Dénoncer la corruption, c’est viser tout le régime
Alors qu’ils réclamaient le limogeage du Premier ministre et du gouvernement, les animateurs de GenZ 212 écrivaient dans leur adresse au roi publiée sur Discord qu’ils demandaient « un espace de discussion [sur] la santé, l’éducation et la corruption » et le faisaient « pour la patrie et le roi ». Surprenante formule d’allégeance à la monarchie. À moins que ce ne soit que formule de prudence dans un pays où tout crime de lèse-majesté ou critique de la religion peut envoyer en prison.
Prudence et respect des normes qui encadrent la société marocaine que n’ont sûrement pas les manifestants eux-mêmes. Comme Nasser Zefzafi, dont le crime suprême qu’avait trouvé le pouvoir pour justifier sa condamnation pour son rôle dans la révolte du Rif était d’avoir, lors du mouvement, interrompu un prêche dans la mosquée en accusant l’imam de se faire le porte-parole des autorités. Comme cette militante des droits humains qui vient à nouveau d’être condamnée mi-septembre à trois ans de prison ferme pour offense à magistrat, après avoir déjà été condamnée à la prison deux ans plus tôt pour « offense au roi ». Ou comme cette militante féministe dont la condamnation à 30 mois de prison et une forte amende vient d’être confirmée par le tribunal, le 3 octobre, pour « atteinte à la religion islamique » parce qu’elle avait mis sur ses réseaux sociaux que l’islam, « comme toute idéologie religieuse [est] fasciste, phallocrate et misogyne ».
Dénoncer la corruption du régime est déjà, de fait, dénoncer le cœur de l’appareil d’État, ce Makhzen, qui est la famille royale et son entourage. La fortune du roi lui-même, à la tête de son holding d’affaires investi dans les télécommunications, l’énergie, le tourisme, la construction (en partenariat avec le groupe français Lafarge), est estimée par l’agence Forbes à 6 milliards d’euros, auxquels il faut ajouter la rémunération royale, 2,3 millions par an, et les frais de la cour, personnel et matériel, dans les 150 millions… Le Premier ministre, Aziz Akhannouch, est aussi l’un des hommes les plus riches du pays (une fortune d’un milliard et demi, selon Forbes), à la tête d’un groupe mêlant immobilier, tourisme, médias et la chaine de stations d’essence Afriquia qui avait soulevé quelques scandales.
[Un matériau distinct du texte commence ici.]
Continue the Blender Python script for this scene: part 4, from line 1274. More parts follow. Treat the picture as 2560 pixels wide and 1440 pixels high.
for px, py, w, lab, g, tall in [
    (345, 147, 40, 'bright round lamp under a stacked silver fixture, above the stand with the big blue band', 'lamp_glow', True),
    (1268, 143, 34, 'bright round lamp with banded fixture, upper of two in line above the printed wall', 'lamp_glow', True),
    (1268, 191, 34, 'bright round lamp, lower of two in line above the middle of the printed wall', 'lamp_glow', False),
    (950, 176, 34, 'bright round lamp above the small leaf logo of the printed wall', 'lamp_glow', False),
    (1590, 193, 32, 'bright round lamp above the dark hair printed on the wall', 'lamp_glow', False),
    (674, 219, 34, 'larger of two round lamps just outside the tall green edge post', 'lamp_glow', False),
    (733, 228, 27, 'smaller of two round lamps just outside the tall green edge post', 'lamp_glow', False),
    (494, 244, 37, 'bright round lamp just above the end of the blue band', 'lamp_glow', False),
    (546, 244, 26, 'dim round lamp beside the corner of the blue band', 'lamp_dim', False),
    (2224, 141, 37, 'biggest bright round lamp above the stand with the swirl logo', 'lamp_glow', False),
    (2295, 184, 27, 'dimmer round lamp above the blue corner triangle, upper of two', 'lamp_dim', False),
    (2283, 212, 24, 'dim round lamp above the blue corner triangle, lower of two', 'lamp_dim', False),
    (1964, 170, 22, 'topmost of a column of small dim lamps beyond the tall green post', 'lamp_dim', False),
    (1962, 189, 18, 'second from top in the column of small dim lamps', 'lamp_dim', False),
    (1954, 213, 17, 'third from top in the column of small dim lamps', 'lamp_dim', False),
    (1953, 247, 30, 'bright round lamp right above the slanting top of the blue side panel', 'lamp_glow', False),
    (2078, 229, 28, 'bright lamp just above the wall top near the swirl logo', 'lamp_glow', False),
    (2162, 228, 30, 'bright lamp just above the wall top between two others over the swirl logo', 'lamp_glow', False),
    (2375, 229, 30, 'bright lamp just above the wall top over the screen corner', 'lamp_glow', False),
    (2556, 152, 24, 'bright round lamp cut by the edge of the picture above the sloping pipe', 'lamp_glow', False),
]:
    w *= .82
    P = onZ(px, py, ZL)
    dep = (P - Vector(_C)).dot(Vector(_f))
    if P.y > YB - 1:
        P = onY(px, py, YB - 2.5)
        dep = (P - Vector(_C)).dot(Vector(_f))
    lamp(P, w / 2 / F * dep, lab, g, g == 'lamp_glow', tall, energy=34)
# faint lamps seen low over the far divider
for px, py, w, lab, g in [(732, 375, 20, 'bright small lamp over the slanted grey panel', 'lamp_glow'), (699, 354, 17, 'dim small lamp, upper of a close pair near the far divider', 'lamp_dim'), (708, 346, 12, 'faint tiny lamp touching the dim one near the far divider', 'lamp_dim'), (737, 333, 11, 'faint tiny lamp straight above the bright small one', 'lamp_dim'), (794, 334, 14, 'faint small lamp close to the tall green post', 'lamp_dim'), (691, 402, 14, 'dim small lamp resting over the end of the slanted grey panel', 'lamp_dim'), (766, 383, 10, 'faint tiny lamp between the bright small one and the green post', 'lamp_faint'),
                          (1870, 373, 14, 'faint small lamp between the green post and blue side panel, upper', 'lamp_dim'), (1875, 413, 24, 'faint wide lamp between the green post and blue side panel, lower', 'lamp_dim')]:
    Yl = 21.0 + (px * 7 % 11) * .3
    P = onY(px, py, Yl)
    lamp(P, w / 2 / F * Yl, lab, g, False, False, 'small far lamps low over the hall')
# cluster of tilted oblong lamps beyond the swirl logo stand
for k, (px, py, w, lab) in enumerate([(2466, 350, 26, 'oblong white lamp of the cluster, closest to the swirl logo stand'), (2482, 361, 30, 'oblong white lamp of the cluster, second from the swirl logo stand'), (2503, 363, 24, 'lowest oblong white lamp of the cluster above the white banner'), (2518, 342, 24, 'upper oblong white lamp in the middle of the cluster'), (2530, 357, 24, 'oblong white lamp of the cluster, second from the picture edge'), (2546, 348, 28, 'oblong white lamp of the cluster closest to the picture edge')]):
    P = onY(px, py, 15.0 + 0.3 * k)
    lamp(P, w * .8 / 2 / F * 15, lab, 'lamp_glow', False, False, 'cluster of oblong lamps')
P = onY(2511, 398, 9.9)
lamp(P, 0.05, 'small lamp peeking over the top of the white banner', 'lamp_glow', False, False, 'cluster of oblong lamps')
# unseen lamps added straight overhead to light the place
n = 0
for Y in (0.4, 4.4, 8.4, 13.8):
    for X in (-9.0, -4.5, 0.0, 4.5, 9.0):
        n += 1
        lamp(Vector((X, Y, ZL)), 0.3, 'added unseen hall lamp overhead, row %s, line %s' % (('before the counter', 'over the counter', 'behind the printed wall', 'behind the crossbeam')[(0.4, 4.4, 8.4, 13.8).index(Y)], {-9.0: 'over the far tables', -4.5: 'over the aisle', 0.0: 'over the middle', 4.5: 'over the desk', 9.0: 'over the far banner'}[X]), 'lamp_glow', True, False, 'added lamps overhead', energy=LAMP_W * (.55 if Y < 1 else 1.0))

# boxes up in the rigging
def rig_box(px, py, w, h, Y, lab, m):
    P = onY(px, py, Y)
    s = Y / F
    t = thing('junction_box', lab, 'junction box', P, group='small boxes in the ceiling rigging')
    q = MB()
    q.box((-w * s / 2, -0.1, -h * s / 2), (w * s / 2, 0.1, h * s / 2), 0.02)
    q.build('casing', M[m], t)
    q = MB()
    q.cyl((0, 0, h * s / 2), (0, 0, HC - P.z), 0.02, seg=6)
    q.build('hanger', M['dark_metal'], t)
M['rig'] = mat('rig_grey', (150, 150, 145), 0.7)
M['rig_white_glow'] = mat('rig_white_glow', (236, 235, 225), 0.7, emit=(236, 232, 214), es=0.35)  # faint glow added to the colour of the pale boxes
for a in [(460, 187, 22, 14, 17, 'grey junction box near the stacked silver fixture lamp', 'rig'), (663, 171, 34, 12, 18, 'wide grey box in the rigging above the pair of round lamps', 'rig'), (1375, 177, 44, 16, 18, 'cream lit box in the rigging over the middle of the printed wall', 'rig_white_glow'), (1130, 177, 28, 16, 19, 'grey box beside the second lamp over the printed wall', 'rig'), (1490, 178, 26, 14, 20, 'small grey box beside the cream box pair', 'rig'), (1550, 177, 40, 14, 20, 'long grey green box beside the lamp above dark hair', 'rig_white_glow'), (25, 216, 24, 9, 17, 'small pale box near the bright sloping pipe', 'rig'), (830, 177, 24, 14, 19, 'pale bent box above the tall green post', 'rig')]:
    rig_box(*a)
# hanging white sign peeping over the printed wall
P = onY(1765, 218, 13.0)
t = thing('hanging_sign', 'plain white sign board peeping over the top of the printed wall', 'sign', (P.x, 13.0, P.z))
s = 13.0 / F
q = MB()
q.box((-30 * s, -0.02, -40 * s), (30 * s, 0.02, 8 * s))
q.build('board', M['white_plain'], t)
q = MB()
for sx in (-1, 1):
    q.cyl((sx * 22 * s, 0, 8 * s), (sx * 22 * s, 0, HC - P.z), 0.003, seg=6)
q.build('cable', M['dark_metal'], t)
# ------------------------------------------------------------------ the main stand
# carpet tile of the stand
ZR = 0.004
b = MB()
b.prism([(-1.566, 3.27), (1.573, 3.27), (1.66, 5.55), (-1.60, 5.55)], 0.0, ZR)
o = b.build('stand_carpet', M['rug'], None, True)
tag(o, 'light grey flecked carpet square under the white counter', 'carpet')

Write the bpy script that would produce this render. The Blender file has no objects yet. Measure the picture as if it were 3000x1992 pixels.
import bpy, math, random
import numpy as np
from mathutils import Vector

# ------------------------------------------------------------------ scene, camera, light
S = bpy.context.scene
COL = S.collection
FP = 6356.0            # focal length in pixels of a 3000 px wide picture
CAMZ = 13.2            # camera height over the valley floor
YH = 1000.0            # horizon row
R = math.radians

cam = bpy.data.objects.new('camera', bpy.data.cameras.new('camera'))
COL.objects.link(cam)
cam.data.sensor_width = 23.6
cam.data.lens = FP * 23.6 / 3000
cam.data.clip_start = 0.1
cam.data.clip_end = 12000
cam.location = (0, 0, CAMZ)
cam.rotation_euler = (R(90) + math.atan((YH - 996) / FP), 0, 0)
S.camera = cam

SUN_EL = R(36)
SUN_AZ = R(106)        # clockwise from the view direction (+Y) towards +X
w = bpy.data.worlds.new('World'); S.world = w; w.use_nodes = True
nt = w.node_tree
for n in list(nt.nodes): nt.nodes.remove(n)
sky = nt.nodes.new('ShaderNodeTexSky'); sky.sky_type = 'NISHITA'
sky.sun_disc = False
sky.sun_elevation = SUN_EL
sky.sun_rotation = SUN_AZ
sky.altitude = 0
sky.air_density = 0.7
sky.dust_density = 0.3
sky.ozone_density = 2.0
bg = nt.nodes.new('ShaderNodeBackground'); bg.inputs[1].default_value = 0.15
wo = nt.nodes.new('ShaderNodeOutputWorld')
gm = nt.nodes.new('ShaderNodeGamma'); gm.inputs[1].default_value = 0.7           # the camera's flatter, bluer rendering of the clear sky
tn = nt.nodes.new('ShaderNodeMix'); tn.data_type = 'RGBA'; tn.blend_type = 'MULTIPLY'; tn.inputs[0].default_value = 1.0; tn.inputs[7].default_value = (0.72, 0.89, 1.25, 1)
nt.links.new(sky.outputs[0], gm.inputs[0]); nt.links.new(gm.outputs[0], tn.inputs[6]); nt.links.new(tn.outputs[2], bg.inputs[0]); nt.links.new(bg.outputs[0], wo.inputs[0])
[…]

Une révolte qui représente toutes les couches pauvres de la société
C’est surtout de la jeunesse qu’est partie la révolte qui secoue aujourd’hui toutes les villes du Maroc, et c’est normal qu’elle soit la première dans la rue, malgré la répression policière. Au-delà de l’école ou de la santé, qui en ont été le déclencheur, c’est de toutes les injustices de la société qu’il s’agit : manque d’eau, d’électricité, chômage, salaires de misère et régions déshéritées. Et c’est toute la population pauvre du Maroc qu’elle concerne et pourrait entrainer.